What I wanted

Network-wide ad blocking and DNS visibility without punching holes in my firewall or overloading IoT devices.

The environment

  • pfSense as firewall/router
  • Multiple VLANs (LAN, SERVER, IoT)
  • Ubuntu server in SERVERNETWORK
  • Cloudflare used for external access, not DNS filtering

The approach

I decided Pi-hole should live in SERVERNETWORK, not IoT, and be treated as shared infrastructure rather than a “network accessory.”

pfSense remains the authority; Pi-hole provides visibility and filtering.

The setup

  • Pi-hole installed on the Ubuntu server
  • pfSense configured to forward DNS queries to Pi-hole
  • Conditional forwarding enabled so Pi-hole understands local hosts
  • No direct DNS access allowed from IoT to WAN

I avoided device-by-device DNS overrides.
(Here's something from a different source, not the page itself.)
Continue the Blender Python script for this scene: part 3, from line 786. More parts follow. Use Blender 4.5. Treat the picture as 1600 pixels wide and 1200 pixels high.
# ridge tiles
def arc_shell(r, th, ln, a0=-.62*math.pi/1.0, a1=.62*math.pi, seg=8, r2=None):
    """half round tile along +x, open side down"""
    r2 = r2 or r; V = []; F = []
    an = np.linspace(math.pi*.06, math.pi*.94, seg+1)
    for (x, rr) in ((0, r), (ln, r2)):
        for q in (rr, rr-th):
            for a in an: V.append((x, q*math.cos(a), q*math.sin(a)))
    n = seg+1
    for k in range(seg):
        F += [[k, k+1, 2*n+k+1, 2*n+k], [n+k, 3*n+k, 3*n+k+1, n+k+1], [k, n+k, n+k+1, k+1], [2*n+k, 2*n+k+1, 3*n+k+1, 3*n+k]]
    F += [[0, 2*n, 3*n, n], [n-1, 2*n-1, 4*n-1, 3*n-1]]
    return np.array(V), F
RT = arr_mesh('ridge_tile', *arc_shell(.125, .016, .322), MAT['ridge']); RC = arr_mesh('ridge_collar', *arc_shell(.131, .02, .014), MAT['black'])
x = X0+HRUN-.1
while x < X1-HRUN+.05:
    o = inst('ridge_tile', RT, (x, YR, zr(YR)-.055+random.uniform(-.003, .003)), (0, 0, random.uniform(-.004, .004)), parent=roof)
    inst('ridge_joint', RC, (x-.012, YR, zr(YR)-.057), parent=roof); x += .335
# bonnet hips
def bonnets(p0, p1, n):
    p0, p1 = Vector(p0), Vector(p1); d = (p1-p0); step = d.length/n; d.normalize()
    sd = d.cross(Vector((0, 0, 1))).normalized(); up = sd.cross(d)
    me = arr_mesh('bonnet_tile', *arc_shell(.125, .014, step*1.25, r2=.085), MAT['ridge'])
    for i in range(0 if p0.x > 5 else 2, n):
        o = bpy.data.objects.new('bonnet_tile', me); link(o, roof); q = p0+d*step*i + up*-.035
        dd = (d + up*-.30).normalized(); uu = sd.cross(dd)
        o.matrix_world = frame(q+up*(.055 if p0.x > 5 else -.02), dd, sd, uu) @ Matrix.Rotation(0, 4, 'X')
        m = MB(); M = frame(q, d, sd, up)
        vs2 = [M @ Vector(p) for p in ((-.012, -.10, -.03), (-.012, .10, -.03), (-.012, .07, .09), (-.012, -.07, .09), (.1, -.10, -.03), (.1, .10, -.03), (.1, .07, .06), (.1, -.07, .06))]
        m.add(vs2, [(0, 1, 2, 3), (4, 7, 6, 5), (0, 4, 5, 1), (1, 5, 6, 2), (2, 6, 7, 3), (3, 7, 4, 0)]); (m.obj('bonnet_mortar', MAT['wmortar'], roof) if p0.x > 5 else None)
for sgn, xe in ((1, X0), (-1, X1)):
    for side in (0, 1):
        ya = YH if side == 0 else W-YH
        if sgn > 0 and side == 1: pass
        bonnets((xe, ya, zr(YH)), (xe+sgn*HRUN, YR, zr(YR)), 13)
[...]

What broke or surprised me

  • Some IoT devices fail silently when DNS responses are filtered
  • Not all “ads” are safe to block at the network layer
  • Network-level blocking has limits. Services like YouTube change often enough that complete blocking is unrealistic, even when overall ad volume goes down noticeably.
  • Visibility mattered more than blocking at first

What I’d do differently

Start with monitoring-only mode before aggressive blocking. Document allowlists earlier.

Where this fits in the system

Pi-hole sits between pfSense and clients as a filtering and observability layer. If it goes down, pfSense still routes traffic, so the network degrades more gracefully than a full outage.